Lalon left no trace of his birth or his 'origin' and remained absolutely silent about his past, fearing that he would be cast into class, caste or communal identities by a fragmented and hierarchical society. Despite this silence on his origins, communal appropriation of this great politico-philosophical figure has created a controversy regarding whether he is 'Muslim' or a 'Hindu' -- a 'sufi' or a follower 'bhakti' tradition -- a 'baul' or a 'fakir', etc. He is none, as he always strove to go beyond all politics of identities. Lalon Fakir sang, “People ask if Lalon Fakir is a Hindu or a Mussalman. Lalon says he himself doesn’t know who he is.”[2]
Lalon does not fit into the construction of the so called 'bauls' or 'fakirs' as a mystical or spiritual types who deny all worldly affairs in desperate search for a mystical ecstasy of the soul. Such construction is very elite and middle class and premised on the divide between 'modern' and 'spiritual' world. It also conveniently ignores the political and social aspects of Bengal's spiritual movements and depoliticizes the transformative role of 'bhakti' or 'sufi' traditions. This role is still continued and performed by the poet-singers and philosophers in oral traditions of Bangladesh, a cultural reality of Bangladesh that partly explains the emergence of Bangladesh with distinct identity from Pakistan back in 1971. Depicting Lalon as 'baul shomrat' (the Emperor of the Bauls) as projected by elite marginalizes Lalon as a person belonging to a peripheral movement, an outcast, as if he is not a living presence and increasingly occupying the central cultural, intellectual and political space in both side of the border between Bangladesh and India (West Bengal).

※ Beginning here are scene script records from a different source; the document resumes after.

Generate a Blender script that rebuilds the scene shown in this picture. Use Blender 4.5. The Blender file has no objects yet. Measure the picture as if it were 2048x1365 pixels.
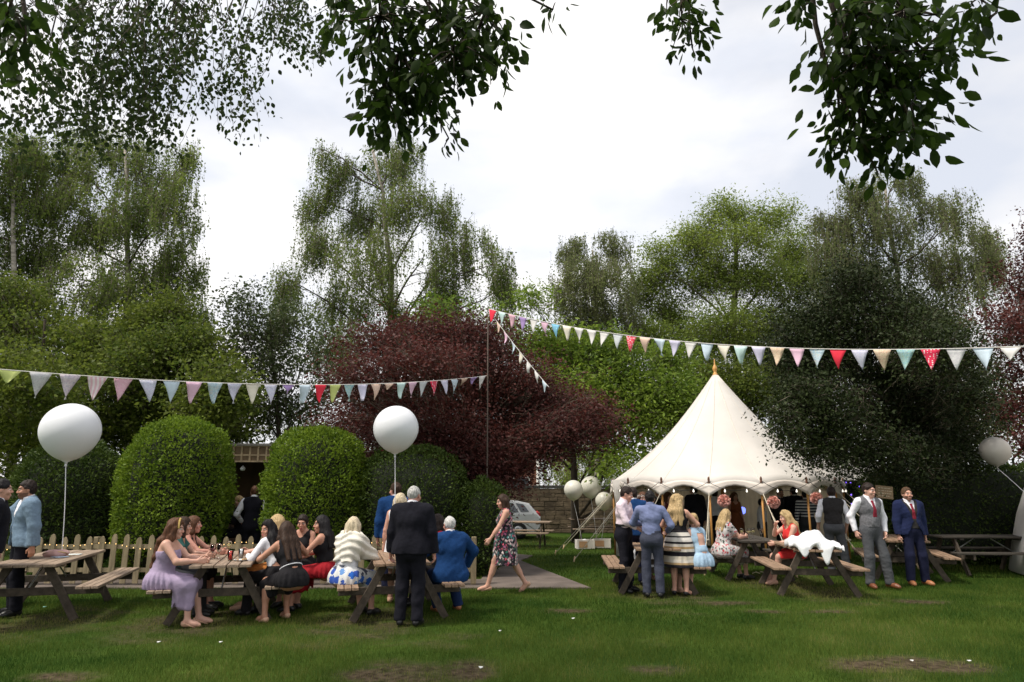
import bpy, math, random, itertools
import numpy as np
from mathutils import Vector, Matrix

SC = bpy.context.scene
COL = SC.collection
R = math.radians
F = 1365.0                       # focal length in pixels of the 2048 wide photograph (24 mm lens)
HOR = 978.0
CAM_H = 1.72
PITCH = math.atan((HOR - 682.5) / F)

# ---------------------------------------------------------------- camera
cd = bpy.data.cameras.new('camera'); cam = bpy.data.objects.new('camera', cd); COL.objects.link(cam)
cam.location = (0, 0, CAM_H); cam.rotation_euler = (R(90) + PITCH, 0, 0)
cd.sensor_width = 36.0; cd.lens = F / 2048 * 36.0; cd.clip_start = 0.05; cd.clip_end = 2000
SC.camera = cam

# ---------------------------------------------------------------- sky, sun, exposure
SUN_EL, SUN_AZ = R(60), R(242)          # azimuth of the sun, clockwise from +Y
w = bpy.data.worlds.new('World'); SC.world = w; w.use_nodes = True
nt = w.node_tree; nt.nodes.clear()
wo = nt.nodes.new('ShaderNodeOutputWorld'); bg = nt.nodes.new('ShaderNodeBackground')
sky = nt.nodes.new('ShaderNodeTexSky'); sky.sky_type = 'NISHITA'; sky.sun_disc = False
sky.sun_elevation = SUN_EL; sky.sun_rotation = SUN_AZ; sky.dust_density = 1.5
tc = nt.nodes.new('ShaderNodeTexCoord')
mp = nt.nodes.new('ShaderNodeMapping'); mp.inputs['Scale'].default_value = (1.5, 1.5, 3.2)
mp.inputs['Location'].default_value = (0.3, 0.1, 0.0)
no = nt.nodes.new('ShaderNodeTexNoise'); no.inputs['Scale'].default_value = 1.35; no.inputs['Detail'].default_value = 7
no.inputs['Roughness'].default_value = 0.5
rp = nt.nodes.new('ShaderNodeValToRGB')
rp.color_ramp.elements[0].position = 0.36; rp.color_ramp.elements[0].color = (0.70, 0.70, 0.70, 1)
rp.color_ramp.elements[1].position = 0.56; rp.color_ramp.elements[1].color = (1, 1, 1, 1)
no2 = nt.nodes.new('ShaderNodeTexNoise'); no2.inputs['Scale'].default_value = 2.6; no2.inputs['Detail'].default_value = 5
rp2 = nt.nodes.new('ShaderNodeValToRGB')
rp2.color_ramp.elements[0].position = 0.40; rp2.color_ramp.elements[0].color = (8.5, 8.7, 9.3, 1)
rp2.color_ramp.elements[1].position = 0.6; rp2.color_ramp.elements[1].color = (10.2, 10.0, 9.9, 1)
mx = nt.nodes.new('ShaderNodeMix'); mx.data_type = 'RGBA'
nt.links.new(tc.outputs['Generated'], mp.inputs['Vector'])
nt.links.new(mp.outputs['Vector'], no.inputs['Vector']); nt.links.new(mp.outputs['Vector'], no2.inputs['Vector'])
nt.links.new(no.outputs['Fac'], rp.inputs['Fac']); nt.links.new(no2.outputs['Fac'], rp2.inputs['Fac'])
nt.links.new(rp.outputs['Color'], mx.inputs['Factor'])
nt.links.new(sky.outputs['Color'], mx.inputs['A']); nt.links.new(rp2.outputs['Color'], mx.inputs['B'])
nt.links.new(mx.outputs['Result'], bg.inputs['Color']); bg.inputs['Strength'].default_value = 0.1
nt.links.new(bg.outputs['Background'], wo.inputs['Surface'])
sl = bpy.data.lights.new('sun', 'SUN'); sl.energy = 3.4; sl.angle = R(10); sl.color = (1.0, 0.93, 0.82)
so = bpy.data.objects.new('sun', sl); COL.objects.link(so)
so.rotation_euler = (R(90) - SUN_EL, 0, R(180) - SUN_AZ)
SC.view_settings.view_transform = 'Standard'; SC.view_settings.look = 'None'
SC.view_settings.exposure = 0.26; SC.view_settings.gamma = 1.0
SC.cycles.max_bounces = 6; SC.cycles.transparent_max_bounces = 8; SC.cycles.diffuse_bounces = 3
SC.cycles.glossy_bounces = 2; SC.cycles.transmission_bounces = 4
try:
    SC.cycles.use_denoising = True; SC.cycles.denoiser = 'OPENIMAGEDENOISE'
except Exception:
    pass

# ---------------------------------------------------------------- placing by what the photograph shows
FW = np.array([0, math.cos(PITCH), math.sin(PITCH)]); UP = np.array([0, -math.sin(PITCH), math.cos(PITCH)])
def ray(px, py): return FW * F + np.array([px - 1024.0, 0, 0]) + UP * (682.5 - py)
def P(px, py, Y):
    d = ray(px, py); return np.array([0, 0, CAM_H]) + d * (Y / d[1])
def PR(px, py, dist):
    d = ray(px, py); return np.array([0, 0, CAM_H]) + d / np.linalg.norm(d) * dist
def G(px, py, z=0.0):
    d = ray(px, py); return np.array([0, 0, CAM_H]) + d * ((z - CAM_H) / d[2])

# ---------------------------------------------------------------- objects
def link(name, me, m=None, parent=None):
    o = bpy.data.objects.new(name, me); COL.objects.link(o)
    if m is not None: me.materials.append(m)
    if parent is not None: o.parent = parent
    return o
def thing(name, label, cat, loc=(0, 0, 0), rz=0.0, group=None):
    o = bpy.data.objects.new(name, None); COL.objects.link(o)
    o.empty_display_size = 0.2
    o.location = tuple(float(v) for v in loc); o.rotation_euler = (0, 0, rz)
    o['label'] = label; o['category'] = cat
    if group: o['group'] = group
    return o
def tag(o, label, cat, group=None):
    o['label'] = label; o['category'] = cat
    if group: o['group'] = group
    return o
def np_mesh(name, V, Q, smooth=False, attr=None, col=None):
    """mesh from arrays: V (n,3); Q (m,3) or (m,4)."""
    V = np.asarray(V, np.float32); Q = np.asarray(Q, np.int32); k = Q.shape[1]
    me = bpy.data.meshes.new(name)
    me.vertices.add(len(V)); me.vertices.foreach_set('co', V.ravel())
    me.loops.add(Q.size); me.loops.foreach_set('vertex_index', Q.ravel())
    me.polygons.add(len(Q)); me.polygons.foreach_set('loop_start', np.arange(0, Q.size, k, dtype=np.int32))
    me.update(calc_edges=True)
    if smooth: me.polygons.foreach_set('use_smooth', np.ones(len(Q), bool))
    if attr is not None:
        a = me.attributes.new('v', 'FLOAT', 'POINT'); a.data.foreach_set('value', np.asarray(attr, np.float32))
    if col is not None:
        a = me.color_attributes.new('col', 'FLOAT_COLOR', 'POINT')
        c = np.ones((len(V), 4), np.float32); c[:, :3] = col; a.data.foreach_set('color', c.ravel())
    me.validate()
    return me
class MB:
    """collects boxes, tubes, lathes and prisms for one mesh"""
    def __init__(s): s.v = []; s.f = []
    def add(s, vs, fs):
        n = len(s.v); s.v += [tuple(float(c) for c in v) for v in vs]; s.f += [tuple(i + n for i in f) for f in fs]; return s
    def box(s, c, d, rot=None, ch=0.0):
        x, y, z = [k / 2 for k in d]; e = min(ch, x * .8, y * .8, z * .8)
        if e <= 0:
            vs = [(a * x, b * y, g * z) for a in (-1, 1) for b in (-1, 1) for g in (-1, 1)]
            fs = [(0, 1, 3, 2), (4, 6, 7, 5), (0, 4, 5, 1), (2, 3, 7, 6), (0, 2, 6, 4), (1, 5, 7, 3)]
        else:
            bm = bmesh_box(x, y, z, e); vs, fs = bm
        M3 = rot if rot is not None else Matrix.Identity(3)
        vs = [tuple(M3 @ Vector(v) + Vector(c)) for v in vs]
        return s.add(vs, fs)
    def beam(s, a, b, w_, h_, roll=0.0, ch=0.0):
        a, b = Vector(a), Vector(b); d = b - a; L = d.length
        q = d.to_track_quat('Y', 'Z').to_matrix() @ Matrix.Rotation(roll, 3, 'Y')
        return s.box((a + b) / 2, (w_, L, h_), q, ch)
    def tube(s, pts, rad, n=8, cap=True):
        pts = [Vector(p) for p in pts]
        if not hasattr(rad, '__len__'): rad = [rad] * len(pts)
        rings = []; u = None
        for i, p in enumerate(pts):
            t = (pts[min(i + 1, len(pts) - 1)] - pts[max(i - 1, 0)]).normalized()
            if u is None: u = t.orthogonal().normalized()
            u = (u - t * u.dot(t))
            u = u.normalized() if u.length > 1e-6 else t.orthogonal().normalized()
            v = t.cross(u)
            rings.append([p + (u * math.cos(2 * math.pi * k / n) + v * math.sin(2 * math.pi * k / n)) * rad[i] for k in range(n)])
        vs = [q for r_ in rings for q in r_]; fs = []
        for i in range(len(pts) - 1):
            for k in range(n):
                fs.append((i * n + k, i * n + (k + 1) % n, (i + 1) * n + (k + 1) % n, (i + 1) * n + k))
        if cap:
            fs.append(tuple(range(n - 1, -1, -1))); fs.append(tuple((len(pts) - 1) * n + k for k in range(n)))
        return s.add(vs, fs)
    def lathe(s, prof, c=(0, 0, 0), n=20, M3=None):
        vs = []; fs = []
        for r_, z in prof:
            for k in range(n):
                a = 2 * math.pi * k / n; vs.append(Vector((r_ * math.cos(a), r_ * math.sin(a), z)))
        for i in range(len(prof) - 1):
            for k in range(n):
                fs.append((i * n + k, i * n + (k + 1) % n, (i + 1) * n + (k + 1) % n, (i + 1) * n + k))
        if prof[0][0] > 1e-4: fs.append(tuple(range(n - 1, -1, -1)))
        if prof[-1][0] > 1e-4: fs.append(tuple((len(prof) - 1) * n + k for k in range(n)))
        if M3 is not None: vs = [M3 @ v for v in vs]
        return s.add([v + Vector(c) for v in vs], fs)
    def prism(s, poly, h0, h1, fn=None):
        """polygon (x,y) between z=h0 and z=h1; fn maps each point"""
        n = len(poly)
        vs = [(x, y, h0) for x, y in poly] + [(x, y, h1) for x, y in poly]
        if fn: vs = [fn(*v) for v in vs]
        fs = [tuple(range(n - 1, -1, -1)), tuple(range(n, 2 * n))] + [(i, (i + 1) % n, n + (i + 1) % n, n + i) for i in range(n)]
        return s.add(vs, fs)
    def build(s, name, m, parent=None, smooth=False):
        me = bpy.data.meshes.new(name); me.from_pydata(s.v, [], s.f); me.update()
        if smooth: me.polygons.foreach_set('use_smooth', np.ones(len(me.polygons), bool))
        return link(name, me, m, parent)
_bb = {}
def bmesh_box(x, y, z, e):
    vs = []; idx = {}
    for a, b, g in itertools.product((-1, 1), repeat=3):
        for k, v in enumerate(((x, y - e, z - e), (x - e, y, z - e), (x - e, y - e, z))):
            idx[(a, b, g, k)] = len(vs); vs.append((a * v[0], b * v[1], g * v[2]))
    I = lambda a, b, g, k: idx[(a, b, g, k)]
    fs = []
    for a in (-1, 1):
        o = [(-1, -1), (1, -1), (1, 1), (-1, 1)]
        q = [I(a, b, g, 0) for b, g in o]; fs.append(q if a > 0 else q[::-1])
        q = [I(b, a, g, 1) for b, g in o]; fs.append(q[::-1] if a > 0 else q)
        q = [I(b, g, a, 2) for b, g in o]; fs.append(q if a > 0 else q[::-1])
    for a, b in itertools.product((-1, 1), repeat=2):
        for (k1, k2, mk) in ((0, 1, lambda t: (a, b, t)), (0, 2, lambda t: (a, t, b)), (1, 2, lambda t: (t, a, b))):
            q = [I(*mk(-1), k1), I(*mk(1), k1), I(*mk(1), k2), I(*mk(-1), k2)]; fs.append(q)
    for a, b, g in itertools.product((-1, 1), repeat=3): fs.append([I(a, b, g, 0), I(a, b, g, 1), I(a, b, g, 2)])
    out = []
    for f in fs:                       # face outward
        p = [Vector(vs[i]) for i in f]; nrm = (p[1] - p[0]).cross(p[2] - p[0]); c = sum(p, Vector()) / len(p)
        out.append(tuple(f) if nrm.dot(c) >= 0 else tuple(f[::-1]))
    return vs, out

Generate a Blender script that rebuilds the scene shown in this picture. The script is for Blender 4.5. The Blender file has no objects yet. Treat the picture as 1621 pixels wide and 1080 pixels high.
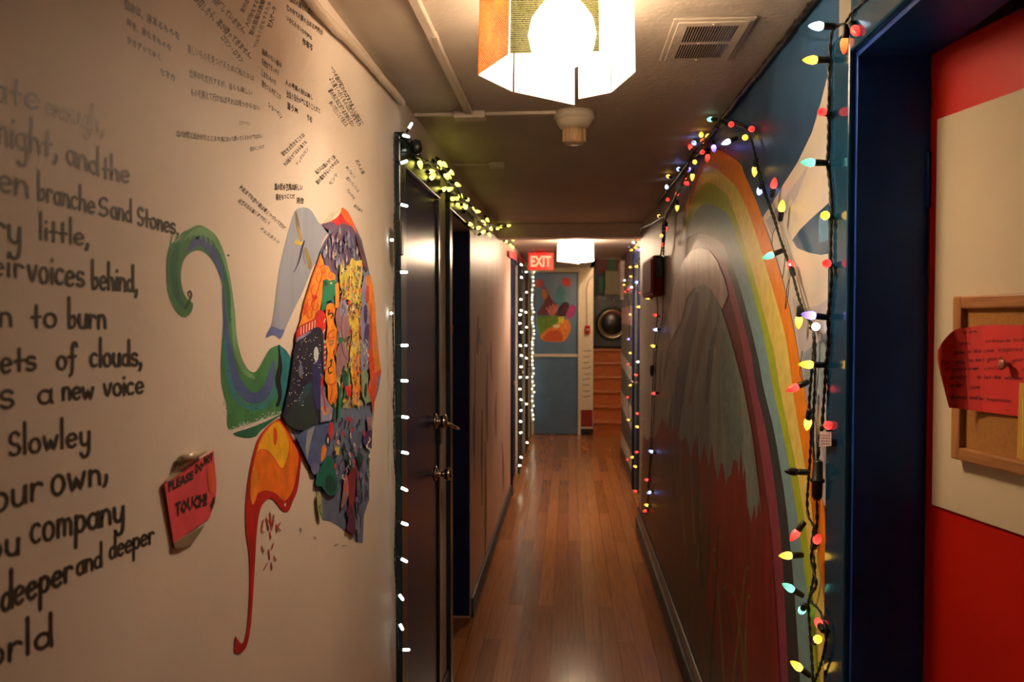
import bpy, bmesh, math, random
from mathutils import Vector, Matrix, Quaternion
from mathutils.geometry import tessellate_polygon
random.seed(11)
scene = bpy.context.scene
COL = scene.collection
PI = math.pi

# ------------------------------------------------------------------ camera, light, exposure
F = 1308.0                                   # focal length in photo pixels
PITCH = math.atan(37.0 / F)
YAW = math.atan(89.5 / F * math.cos(PITCH))
EYE = Vector((0, 0, 1.6))
cam_data = bpy.data.cameras.new('camera')
cam = bpy.data.objects.new('camera', cam_data)
COL.objects.link(cam)
cam.location = EYE
cam.rotation_euler = (PI / 2 - PITCH, 0, YAW)
cam_data.sensor_fit = 'HORIZONTAL'
cam_data.sensor_width = 22.3
cam_data.lens = 22.3 * F / 1621
cam_data.clip_start = 0.05
cam_data.dof.use_dof = True
cam_data.dof.focus_distance = 1.95
cam_data.dof.aperture_fstop = 3.5
scene.camera = cam

world = bpy.data.worlds.new('world')
scene.world = world
world.use_nodes = True
world.node_tree.nodes['Background'].inputs[0].default_value = (1.0, 0.72, 0.5, 1)
world.node_tree.nodes['Background'].inputs[1].default_value = 0.012

scene.view_settings.view_transform = 'Standard'
scene.view_settings.look = 'None'
scene.view_settings.gamma = 1.0
scene.view_settings.use_curve_mapping = False
scene.view_settings.exposure = 0.0
scene.cycles.max_bounces = 8
scene.cycles.sample_clamp_indirect = 15.0
scene.cycles.caustics_reflective = False
scene.cycles.caustics_refractive = False

LAMP_POWER = 142.0           # the bulb in the paper shade close by
FAR_LAMP_POWER = 430.0       # the bulb in the shade by the exit sign
WARM = (1.0, 0.72, 0.48)
STAIR_FILL_POWER = 28.0           # unseen bulb added in the stairwell to brighten the end door

# ------------------------------------------------------------------ picture rays -> places in the room
RIGHT = Vector((math.cos(YAW), math.sin(YAW), 0))
FWD = Vector((-math.sin(YAW) * math.cos(PITCH), math.cos(YAW) * math.cos(PITCH), -math.sin(PITCH)))
UPV = RIGHT.cross(FWD)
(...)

To understand the Baul, is to understand the state of nothingness associated with his rejection, by which it is not to be construed, as a willing suspension of disbelief, nor a reckless abandonment of responsibility or that of becoming inordinately fatalistic. It is a living quest to go back to the dynamics of where it all began: to our infancy as much as the first moments of creation. It is a quest we cannot undertake without some prodding assistance, albeit to our well charted ‘roots’, if we have one? Clearly, life is a blessed moment of procreation and an extension of the continuous cycle of Mother Nature which rolls on over, when we know all too well, it is also a process that simply cannot be rolled back.
It is in context of looking for meanings to living, versus that of death which is as an instant, if not completely the end of reasoning, and the probabilities of a life devoid of answers to the future and where it ultimately places us, is the harrowing spectre Man is condemned to life in his living. This premise of not knowing where ‘everything’ if ever ends is one that significantly dilates the implication and importance of NOW.